Yesterday was a weird day for me. New term. Let me just explain the emotional rollercoaster ride I experienced yesterday. I woke up feeling tired but excited/ nervous. First block I felt like I had no friends. Though I did have some in that class. I just feel like they don't enjoy my presence. Second block I was so thrilled to see everyone! I was so outgoing, loud, and happy. During lunch I was pretty content, then turned into happy happy happy ^_^, but that soon ended once I entered third block. Third block KILLED me it really did. I just wanted to dismiss myself and cry in the bathroom. But I felt so trapped, like I couldn't say anything without being completely judged. And I cannot have the attention of all those kids I hate on me. I would just turn out badly. So I didn't say a single word that block. Fourth block was pretty alright for me, it's a class where I feel like I can relax without feeling judged, stressed, or shy.

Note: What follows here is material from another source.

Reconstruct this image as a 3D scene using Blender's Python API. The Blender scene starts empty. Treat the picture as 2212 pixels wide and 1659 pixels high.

That's another thing that gets me. I'm so uncomfortable with myself. I'm so shy. I hate meeting new people, unless I feel like I'm better than them (though that sounds horrible). I feel like everyone else has everything worked out. And I'm just the ugly ducking that has lost it's mother.
BAH loosing circulation in my hands, mwhaha. They're turning all purpley.
But as I was saying. I just feel like scum compared to everyone else my age. Though most of my friends aren't my age. And will soon be leaving me... :/ FML.
I'm such a drama queen too. :p Someone slap me, if I ever start sounding like a psycho around you.
That's another thing. I'm such a psychopath. Especially when it comes to guys. I crush on boys too easily, and always giving them too much slack. And then I act like a psycho and yell at them when they don't like me back. Why am I so stupid???????
"What doesn't destroy me, only makes me stronger."